Some of the questions I'll think about as the summer moves on. Overall I really enjoyed the book and learned a WHOLE BUNCH of new information and management ideas I didn't know before!

Next book on the list,  Making the Most of Small Groups: Differentiation for All by Debbie Diller. After reflecting, I decided small groups and stations is where I need to gain more expertise! So here goes!

Monday, June 13, 2011

Professional Development

Last week I attended two really good workshops, "Differentiated Instruction with Guided Reading" and "Reader's Workshop: Making it Make Sense." I have been working to improve my small groups and what to do in small groups, so I took away the most helpful information from Differentiated Instruction.

I had SO many misconceptions about Guided Reading! I really didn't even know what it was! I thought it was choral or round-robin reading in a small group. WRONG! It's actually modeling in whole group, then in small group they read by themselves while the teacher walks around and monitors the reading, supporting where needed! So, here are some things I took away from the workshop about Guided Reading:

1. It is NOT choral or round-robin reading.

2. Reading groups are DYNAMIC, which means they change often.

3. A student will read new text EVERY TIME they read(a poem, the rest of an unfinished book, a new reading selection, etc.).
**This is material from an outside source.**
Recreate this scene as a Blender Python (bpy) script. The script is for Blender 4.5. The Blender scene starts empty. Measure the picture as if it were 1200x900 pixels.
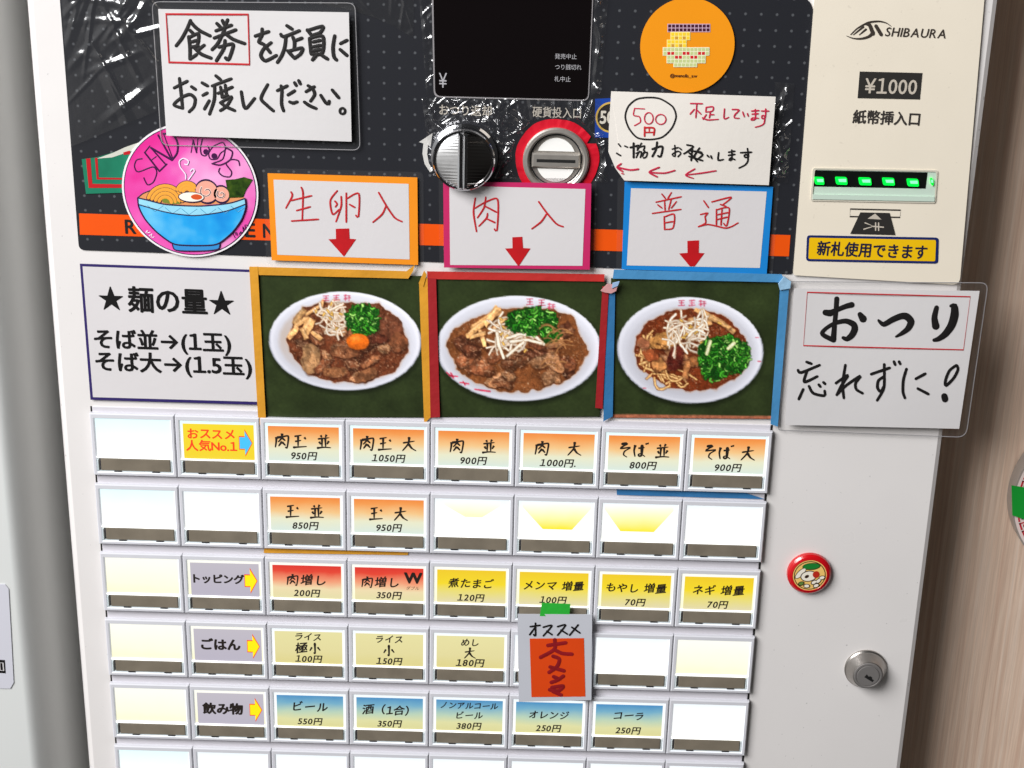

4. Guided Reading is a gradual release type of teaching. It is more STUDENT centered in small groups.

5. Small group time is NOT for phonics activities (whoops, that was a golden nugget to me!)

6. When student is stuck, prompt first, "What do you remember from our lessons that will help you figure this word out?" Then, "What have you already tried?"

7. Figure out reading groups from Reading Records, Word Tests, Letter Identification, Hearing and Recording Sounds. NOT TPRI and STAR tests (whoops again, but hey! I'm learning right?!)

8. Small groups should last no more than 20 minutes.

9. There is a difference between Reading Skills (TEKS/Curriculum) and Reading Strategies (HOW to read).

10. The RAN Chart. I LOVE it! It allows for mistakes and to be able to correct them! WAY better than KWL chart!